« Voici Lisa, on vit ensemble, on peint ensemble… Bref, on fait tout ensemble. »
Originaire de Bretagne, Rensone peint depuis ses 14 ans. Il nous raconte que le jour où il a pu s’acheter un scooter, il partit la nuit-même, pour peindre des murs en ville.
« Je ne peignais pas vraiment, je faisais un mur par mois, c’était plus un défouloir. Quand je suis allé à Rennes pour mes études, je me suis pris une claque. Je me suis rendu compte que j’étais un vrai débutant, ça a été un renouveau. »
Dès lors, il a multiplié les peintures sur mur mais aussi sur toile.
On visite alors la pièce qui leur sert d’atelier. On reconnaît très vite les toiles de Rensone grâce aux silhouettes un peu bubble-gum, aux courbes, et surtout aux personnages avec un trou à la place de la tête.
« Mes créations ont une chronologie : au départ, mes personnages avaient un visage. Mais des visages, on en voit un peu partout. Alors à un moment, je m’en suis lassé. J’ai choisi de faire une ombre pour le visage, puis un trou. Aujourd’hui, mes personnages n’ont pas de tête, mais peut-être que demain, ils en auront une. Je veux m’éclater à 100%. Je veux donner de la spontanéité.
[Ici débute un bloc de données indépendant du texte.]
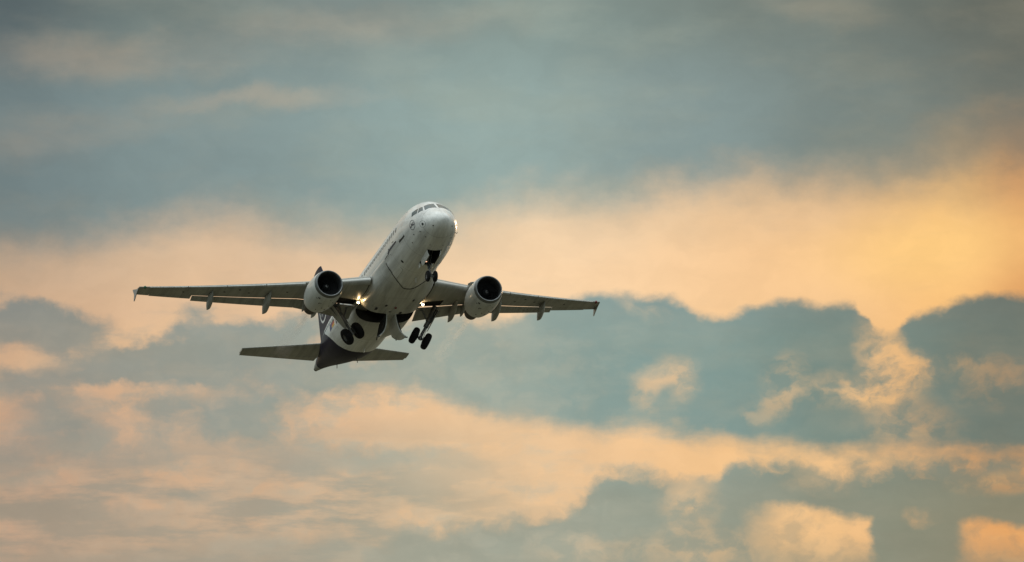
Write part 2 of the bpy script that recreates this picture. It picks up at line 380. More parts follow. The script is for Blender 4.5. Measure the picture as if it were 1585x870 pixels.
DUCT = mat('inlet_liner', (.045, .048, .05), .6, var=.3, vscale=(3, 3, 3))
HOT = mat('burnt_exhaust_metal', (.10, .085, .07), .45, .9, var=.4, vscale=(3, 3, 3))
SPOT = mat('spinner_mark_paint', (.30, .30, .30), .5)
SLAT = mat('slat_bare_metal', (.55, .55, .53), .35, .3, var=.15, vscale=(1, .6, 1))
FENCE = mat('fence_grey_paint', (.36, .36, .36), .4, var=.2, vscale=(1, 1, 1))
PAINTW = mat('white_mark_paint', (.72, .72, .72), .35)
INK = mat('dark_blue_mark_paint', (.018, .024, .05), .4)
RED = mat('flag_red', (.45, .03, .03), .4)
GOLD = mat('flag_gold', (.75, .42, .04), .4)
BLACK = mat('flag_black', (.012, .012, .012), .4)
EUBLUE = mat('flag_blue', (.01, .03, .18), .4)
NAVRED = mat('red_lens', (.16, .010, .010), .2)
NAVGREEN = mat('green_lens', (.05, .16, .10), .12)
LAMP = mat('lit_landing_lamp', (1, .9, .7), .2, emit=((1.0, .84, .55), 16))
LAMPRED = mat('lit_gear_lamp', (1, .6, .4), .2, emit=((1.0, .55, .35), 3))


# ------------------------------------------------------------------ mesh helpers
def Lc(s, y, z): return (BX - s, y, z + 4.0)       # station / port / height  ->  local metres


def build(name, verts, faces, mats, parent=None, mi=None, smooth=True, sharp=35, local=False):
    me = bpy.data.meshes.new(name)
    me.from_pydata([v if local else Lc(*v) for v in verts], [], faces)
    if not isinstance(mats, (list, tuple)): mats = [mats]
    for m in mats: me.materials.append(m)
    if mi: me.polygons.foreach_set('material_index', mi)
    bm = bmesh.new(); bm.from_mesh(me)
    bmesh.ops.remove_doubles(bm, verts=bm.verts, dist=1e-5)
    bmesh.ops.recalc_face_normals(bm, faces=bm.faces)
    bm.to_mesh(me); bm.free()
    if smooth:
        me.polygons.foreach_set('use_smooth', [True] * len(me.polygons))
        me.set_sharp_from_angle(angle=rad(sharp))
    o = bpy.data.objects.new(name, me); C.objects.link(o)
    if parent: o.parent = parent
    return o


class MB:
    """collects pieces that become ONE mesh object"""
    def __init__(s): s.v = []; s.f = []; s.m = []
    def add(s, v, f, m=0):
        k = len(s.v); s.v += [tuple(p) for p in v]; s.f += [tuple(i + k for i in q) for q in f]; s.m += [m] * len(f)
        return s
    def loft(s, rings, m=0, cap=True, closed=True):
        n = len(rings[0]); v = [p for r in rings for p in r]; f = []
        for i in range(len(rings) - 1):
            for j in range(n if closed else n - 1):
                a, b = i * n + j, i * n + (j + 1) % n
                f.append((a, b, b + n, a + n))
        if cap: f += [tuple(range(n)), tuple(range((len(rings) - 1) * n, len(rings) * n))]
        return s.add(v, f, m)
    def tube(s, a, b, r0, r1=None, n=14, m=0):
        a, b = Vector(a), Vector(b); r1 = r0 if r1 is None else r1
        d = (b - a).normalized(); u = d.orthogonal().normalized(); w = d.cross(u)
        R = [[tuple(p + (u * math.cos(t) + w * math.sin(t)) * r) for t in [2 * math.pi * k / n for k in range(n)]] for p, r in ((a, r0), (b, r1))]
        return s.loft(R, m)
    def lathe(s, o, axis, prof, n=40, m=0, cap=False):
        """prof: (distance along the axis, radius); closed loops allowed"""
        o, d = Vector(o), Vector(axis).normalized(); u = d.orthogonal().normalized(); w = d.cross(u)
        R = [[tuple(o + d * x + (u * math.cos(t) + w * math.sin(t)) * max(r, 1e-4)) for t in [2 * math.pi * k / n for k in range(n)]] for x, r in prof]
        return s.loft(R, m, cap)
    def box(s, c, sx, sy, sz, m=0, rot=None, bev=0.0):
        bm = bmesh.new(); bmesh.ops.create_cube(bm, size=1)
        for v in bm.verts: v.co = Vector((v.co.x * sx, v.co.y * sy, v.co.z * sz))
        if bev: bmesh.ops.bevel(bm, geom=bm.edges[:], offset=bev, segments=2, affect='EDGES', profile=.5)
        M_ = rot if rot else Matrix.Identity(3)
        bm.verts.index_update()
        v = [tuple(M_ @ q.co + Vector(c)) for q in bm.verts]; f = [tuple(q.index for q in p.verts) for p in bm.faces]
        bm.free(); return s.add(v, f, m)
    def build(s, name, mats, parent=None, **kw): return build(name, s.v, s.f, mats, parent, mi=s.m, **kw)


def mono(xs, ys):
    """monotone cubic interpolation"""
    xs, ys = np.array(xs, float), np.array(ys, float); h = np.diff(xs); d = np.diff(ys) / h; m = np.zeros(len(xs)); m[0], m[-1] = d[0], d[-1]
    for i in range(1, len(xs) - 1):
        if d[i - 1] * d[i] > 0:
            a, b = 2 * h[i] + h[i - 1], h[i] + 2 * h[i - 1]; m[i] = (a + b) / (a / d[i - 1] + b / d[i])
    def f(x):
        x = min(max(x, xs[0]), xs[-1]); i = min(max(int(np.searchsorted(xs, x)) - 1, 0), len(h) - 1); t = (x - xs[i]) / h[i]
        return float((2*t**3-3*t*t+1)*ys[i] + (t**3-2*t*t+t)*h[i]*m[i] + (-2*t**3+3*t*t)*ys[i+1] + (t**3-t*t)*h[i]*m[i+1])
    return f


# ------------------------------------------------------------------ the ground far below
gm = bpy.data.materials.new('meadow'); gm.use_nodes = True
t = gm.node_tree; b = t.nodes['Principled BSDF']; b.inputs['Roughness'].default_value = .95
co = t.nodes.new('ShaderNodeTexCoord')
nz = node(t, 'ShaderNodeTexNoise', Scale=.03, Detail=8.0, Roughness=.65); t.links.new(co.outputs['Object'], nz.inputs['Vector'])
cr = t.nodes.new('ShaderNodeValToRGB'); cr.color_ramp.elements[0].color = (.044, .042, .022, 1); cr.color_ramp.elements[1].color = (.112, .096, .052, 1)
cr.color_ramp.elements[0].position = .35; cr.color_ramp.elements[1].position = .68
t.links.new(nz.outputs[0], cr.inputs[0]); t.links.new(cr.outputs[0], b.inputs['Base Color'])
R_ = 30000.0
g = MB().add([(R_ * math.cos(a), R_ * math.sin(a), 0) for a in [2 * math.pi * k / 96 for k in range(96)]], [tuple(range(96))]).build('ground', gm, local=True, smooth=False)
g['kind'] = 'structure'

# ------------------------------------------------------------------ the airliner
jet = bpy.data.objects.new('passenger_jet', None); C.objects.link(jet)
jet['label'] = 'white twin engine passenger jet with dark blue tail climbing, its landing gear folding up'
jet['category'] = 'airplane'
# attitude: columns are the forward, port and up directions in the world
def rotv(r):
    r = Vector(r); return Matrix.Rotation(r.length, 3, r.normalized())
cam_R = Matrix(((1, 0, 0), (0, -math.sin(ELEV), -math.cos(ELEV)), (0, math.cos(ELEV), -math.sin(ELEV))))
att = cam_R @ rotv((-.3741, .2953, .0227)) @ Matrix(((0, 1, 0), (0, 0, 1), (1, 0, 0)))
nose_at = cam_R @ Vector((-4.5921, 4.8943, -417.8418)) + CAM
jet.matrix_world = Matrix.Translation(nose_at + att @ Vector((-BX, 0, -4.0))) @ att.to_4x4()

# fuselage profile: stations from the nose; top, bottom, half width
NS = [0, .03, .1, .3, .6, 1.0, 1.5, 2, 2.6, 3.2, 4, 5, 6, 7.5]
q_ = [x ** .5 for x in NS]
n_t = mono(q_, [-.70, -.56, -.42, -.18, .06, .34, .73, 1.14, 1.52, 1.77, 1.95, 2.04, 2.07, 2.07])
n_b = mono(q_, [-.70, -.83, -.95, -1.15, -1.33, -1.50, -1.65, -1.76, -1.86, -1.94, -2.0, -2.05, -2.07, -2.07])
n_w = mono(q_, [0, .19, .35, .60, .84, 1.07, 1.29, 1.46, 1.61, 1.73, 1.85, 1.94, 1.97, 1.975])
TS = [20.5, 22, 23, 24, 25, 26, 27, 28, 29, 30, 31, 32, 33, 33.6, 33.84]
t_t = mono(TS, [2.07, 2.07, 2.07, 2.07, 2.07, 2.06, 2.04, 2.0, 1.93, 1.84, 1.73, 1.6, 1.46, 1.36, 1.28])
t_b = mono(TS, [-2.07, -2.03, -1.93, -1.77, -1.55, -1.29, -1.0, -.70, -.39, -.08, .22, .50, .76, .90, .98])
t_w = mono(TS, [1.975, 1.96, 1.91, 1.83, 1.71, 1.57, 1.4, 1.22, 1.03, .84, .65, .47, .31, .22, .16])
def fus(s):
    if s < 7.5: r = max(s, 0) ** .5; T, B, W = n_t(r), n_b(r), n_w(r)
    elif s > 20.5: T, B, W = t_t(s), t_b(s), t_w(s)
    else: T, B, W = 2.07, -2.07, 1.975
    return (T + B) / 2, (T - B) / 2, W
def surf(s, deg, off=0.0):
    zc, h, w = fus(s); a = rad(deg)
    return (s, (w + off) * math.sin(a), zc + (h + off) * math.cos(a))


def cut(o, cutters):
    for k, c in enumerate(cutters):
        md = o.modifiers.new('cut', 'BOOLEAN'); md.operation = 'DIFFERENCE'; md.solver = 'EXACT'; md.object = c
    bpy.context.view_layer.update()
    me = bpy.data.meshes.new_from_object(o.evaluated_get(bpy.context.evaluated_depsgraph_get()))
    o.modifiers.clear(); o.data = me
    me.polygons.foreach_set('use_smooth', [True] * len(me.polygons)); me.set_sharp_from_angle(angle=rad(35))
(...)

En fait lorsque je peins mes personnages, j’essaie d’utiliser les codes du graffiti : le dynamisme des lettres pour créer leur silhouette et les techniques de remplissage pour la colorisation. Je suis au milieu des deux grandes composantes du graffiti : les personnages et les lettres. »
On découvre aussi les toiles de Lisa, alias Missy. C’est beau, coloré, très intelligent, et plus que tout, c’est minutieux au possible. Un peu gênée, Missy nous raconte son évolution à elle :
« J’ai toujours baigné dans le milieu artistique et j’ai étudié le graphisme. Aujourd’hui, je suis graphiste indépendante. »
Ainsi, Missy a plus l’habitude des pinceaux et des toiles que des bombes et des murs.
« J’ai commencé les murs il y a cinq ou six ans. C’est Vincent qui m’a initiée. Le graffiti m’a toujours attirée mais je n’osais pas trop mettre les pieds dans les friches. J’ai commencé par des trucs très roses, très « girly », mais depuis, je suis revenue à un travail d’illustration que je mêle au graff. Je joue avec un côté humour noir, je fais des toiles où je balance des insultes très graphiques… Franchement, je m’éclate. »
Le geste que tu fais quand tu peins, c’est une danse
Rensone nous parle aussi de ses voyages.
« J’ai pu peindre un peu partout, à Londres, à Berlin… Quand j’ai peint à Ramallah, les gens étaient tellement heureux que j’ai vécu pleinement l’expérience humaine qu’on cherche tous quand on fait quelque chose. Ca avait du sens : peindre là où les gens ont 10 000 autres trucs à régler que de voir des graffitis. Et pour autant, ils nous donnaient plein de cadeaux. Parce qu’on avait décoré leur ville, et que personne n’avait jamais fait ça. »
Missy l’écoute avec envie.
« J’espère, pouvoir un jour peindre partout en France, en Europe, dans le monde ! Ce serait génial. »
On évoque la technique, mais c’est surtout d’art que l’on disserte.
« C’est génial de devoir gérer ses traits, éloigner la bombe, la rapprocher, freiner sur la fin pour donner plus de pigments… Tu sais, sur une toile, tu manques vite d’espace ! Le geste que tu fais quand tu peins, c’est une danse, et ça, tu ne peux vraiment le kiffer que sur un mur. »
Ainsi, au fil de la discussion, j’ai bien compris que les stéréotypes, c’était du grand n’importe quoi : les graffeurs ne sont pas forcément des êtres sans foi ni loi qui ont besoin de détériorer les lieux publics. On a affaire à des artistes qui s’éclatent et qui ont simplement besoin d’un plus grand espace pour étaler leurs couleurs.